**Short exercise**
Include the line with "scene.camera = cam_o" and every line before it in the entries below, echoed exactly, but not the pictures.

**Data**
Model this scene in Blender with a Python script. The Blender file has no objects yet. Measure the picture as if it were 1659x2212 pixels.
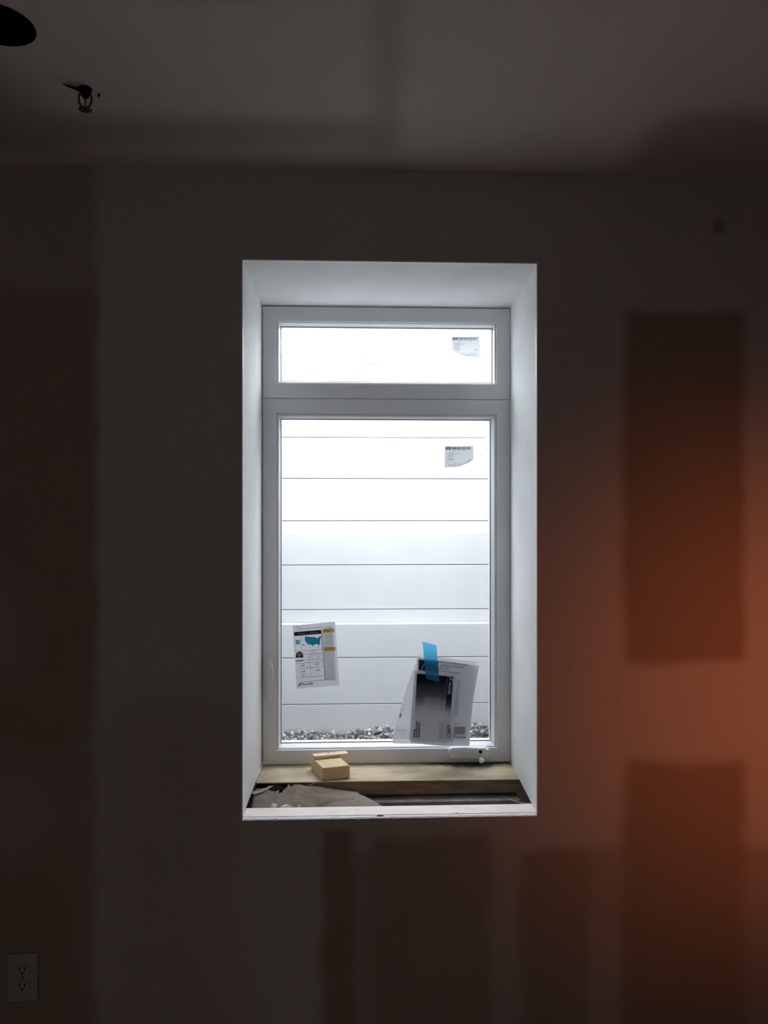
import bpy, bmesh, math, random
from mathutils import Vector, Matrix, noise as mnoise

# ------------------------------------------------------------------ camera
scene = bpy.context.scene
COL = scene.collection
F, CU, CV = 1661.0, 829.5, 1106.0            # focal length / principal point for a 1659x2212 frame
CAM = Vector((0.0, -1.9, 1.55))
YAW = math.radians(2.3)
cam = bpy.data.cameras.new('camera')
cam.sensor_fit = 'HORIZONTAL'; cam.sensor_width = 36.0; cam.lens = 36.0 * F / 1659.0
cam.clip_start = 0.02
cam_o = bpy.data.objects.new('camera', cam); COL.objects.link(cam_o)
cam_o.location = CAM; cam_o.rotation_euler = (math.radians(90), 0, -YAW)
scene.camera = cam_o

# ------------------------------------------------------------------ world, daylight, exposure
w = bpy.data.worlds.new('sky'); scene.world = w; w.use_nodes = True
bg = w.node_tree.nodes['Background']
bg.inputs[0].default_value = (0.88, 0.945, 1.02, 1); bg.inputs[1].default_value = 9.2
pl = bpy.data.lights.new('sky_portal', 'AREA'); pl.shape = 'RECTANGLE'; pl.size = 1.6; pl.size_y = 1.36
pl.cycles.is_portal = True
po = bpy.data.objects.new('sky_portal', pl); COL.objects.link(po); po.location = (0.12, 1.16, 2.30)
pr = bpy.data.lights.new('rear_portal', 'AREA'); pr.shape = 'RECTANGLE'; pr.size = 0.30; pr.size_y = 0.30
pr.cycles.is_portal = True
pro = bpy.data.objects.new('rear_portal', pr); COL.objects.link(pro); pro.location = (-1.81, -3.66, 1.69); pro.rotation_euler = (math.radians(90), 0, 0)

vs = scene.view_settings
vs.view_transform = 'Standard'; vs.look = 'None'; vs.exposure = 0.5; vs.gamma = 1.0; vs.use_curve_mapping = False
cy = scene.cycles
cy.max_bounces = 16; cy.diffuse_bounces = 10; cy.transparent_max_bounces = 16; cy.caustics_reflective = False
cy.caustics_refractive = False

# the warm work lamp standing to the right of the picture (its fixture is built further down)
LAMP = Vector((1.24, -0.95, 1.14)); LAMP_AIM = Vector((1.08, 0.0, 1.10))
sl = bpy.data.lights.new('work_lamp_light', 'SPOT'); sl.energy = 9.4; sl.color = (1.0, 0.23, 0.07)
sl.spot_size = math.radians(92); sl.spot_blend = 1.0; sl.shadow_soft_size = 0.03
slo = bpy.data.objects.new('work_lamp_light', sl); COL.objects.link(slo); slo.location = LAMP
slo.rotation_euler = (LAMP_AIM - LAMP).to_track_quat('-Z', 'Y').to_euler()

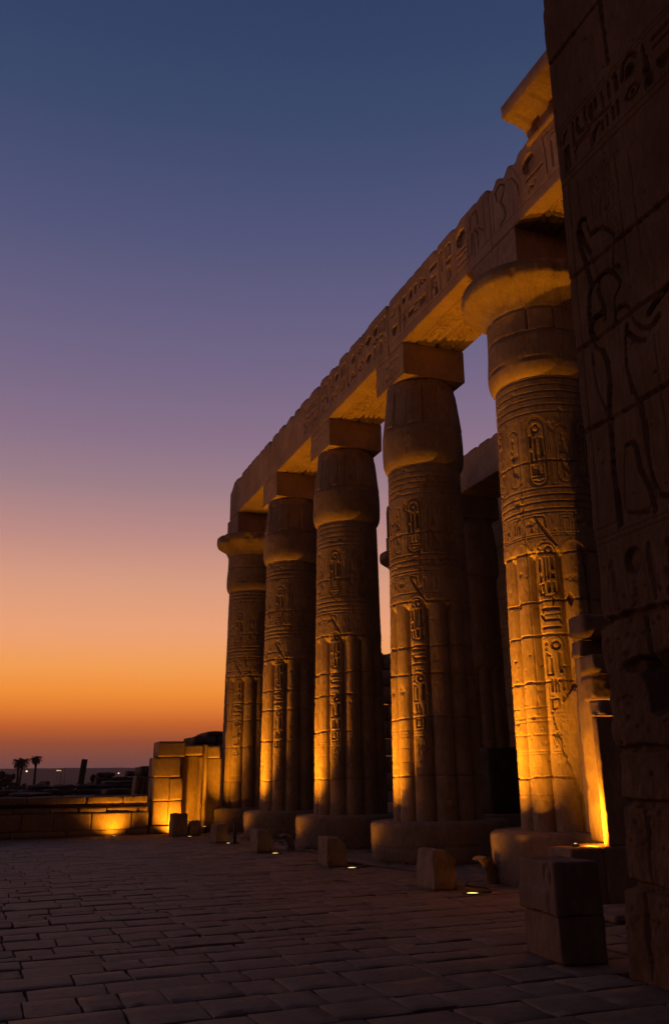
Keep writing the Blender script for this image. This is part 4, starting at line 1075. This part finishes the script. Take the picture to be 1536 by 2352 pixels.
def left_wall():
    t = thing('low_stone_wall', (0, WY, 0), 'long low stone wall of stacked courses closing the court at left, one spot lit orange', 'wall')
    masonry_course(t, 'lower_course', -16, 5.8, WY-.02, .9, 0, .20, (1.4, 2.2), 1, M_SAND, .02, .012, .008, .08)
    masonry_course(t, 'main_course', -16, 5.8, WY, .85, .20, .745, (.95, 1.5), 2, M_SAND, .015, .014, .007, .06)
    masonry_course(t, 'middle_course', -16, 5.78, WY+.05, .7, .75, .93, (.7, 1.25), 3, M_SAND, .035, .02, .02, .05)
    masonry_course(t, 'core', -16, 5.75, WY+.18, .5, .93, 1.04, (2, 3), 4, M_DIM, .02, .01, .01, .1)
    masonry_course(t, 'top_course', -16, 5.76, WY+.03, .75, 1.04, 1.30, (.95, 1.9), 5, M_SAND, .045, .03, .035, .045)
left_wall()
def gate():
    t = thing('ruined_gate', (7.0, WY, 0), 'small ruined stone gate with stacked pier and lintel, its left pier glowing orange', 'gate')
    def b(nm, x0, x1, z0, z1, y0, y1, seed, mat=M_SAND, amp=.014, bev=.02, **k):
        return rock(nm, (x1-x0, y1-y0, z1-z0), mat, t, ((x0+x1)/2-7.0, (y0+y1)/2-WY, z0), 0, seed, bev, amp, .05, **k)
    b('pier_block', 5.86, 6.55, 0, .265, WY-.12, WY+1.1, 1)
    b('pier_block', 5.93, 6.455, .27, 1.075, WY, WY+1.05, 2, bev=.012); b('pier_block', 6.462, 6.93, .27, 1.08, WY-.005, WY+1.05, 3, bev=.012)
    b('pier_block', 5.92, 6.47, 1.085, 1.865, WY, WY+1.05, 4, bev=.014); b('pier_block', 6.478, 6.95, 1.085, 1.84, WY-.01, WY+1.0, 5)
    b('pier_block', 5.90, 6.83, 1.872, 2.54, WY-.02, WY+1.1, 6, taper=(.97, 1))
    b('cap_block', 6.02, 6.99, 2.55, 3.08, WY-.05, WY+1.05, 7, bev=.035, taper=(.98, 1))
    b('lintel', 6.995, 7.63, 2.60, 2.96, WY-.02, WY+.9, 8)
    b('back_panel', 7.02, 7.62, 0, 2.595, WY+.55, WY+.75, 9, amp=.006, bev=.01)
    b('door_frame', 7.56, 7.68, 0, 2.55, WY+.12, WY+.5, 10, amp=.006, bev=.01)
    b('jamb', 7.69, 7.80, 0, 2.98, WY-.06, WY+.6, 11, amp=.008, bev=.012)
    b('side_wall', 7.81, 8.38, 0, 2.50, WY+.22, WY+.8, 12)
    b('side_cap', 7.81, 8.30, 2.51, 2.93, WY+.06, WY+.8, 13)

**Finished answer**
Model this scene in Blender with a Python script. The Blender file has no objects yet. Measure the picture as if it were 1659x2212 pixels.
import bpy, bmesh, math, random
from mathutils import Vector, Matrix, noise as mnoise

# ------------------------------------------------------------------ camera
scene = bpy.context.scene
COL = scene.collection
F, CU, CV = 1661.0, 829.5, 1106.0            # focal length / principal point for a 1659x2212 frame
CAM = Vector((0.0, -1.9, 1.55))
YAW = math.radians(2.3)
cam = bpy.data.cameras.new('camera')
cam.sensor_fit = 'HORIZONTAL'; cam.sensor_width = 36.0; cam.lens = 36.0 * F / 1659.0
cam.clip_start = 0.02
cam_o = bpy.data.objects.new('camera', cam); COL.objects.link(cam_o)
cam_o.location = CAM; cam_o.rotation_euler = (math.radians(90), 0, -YAW)
scene.camera = cam_o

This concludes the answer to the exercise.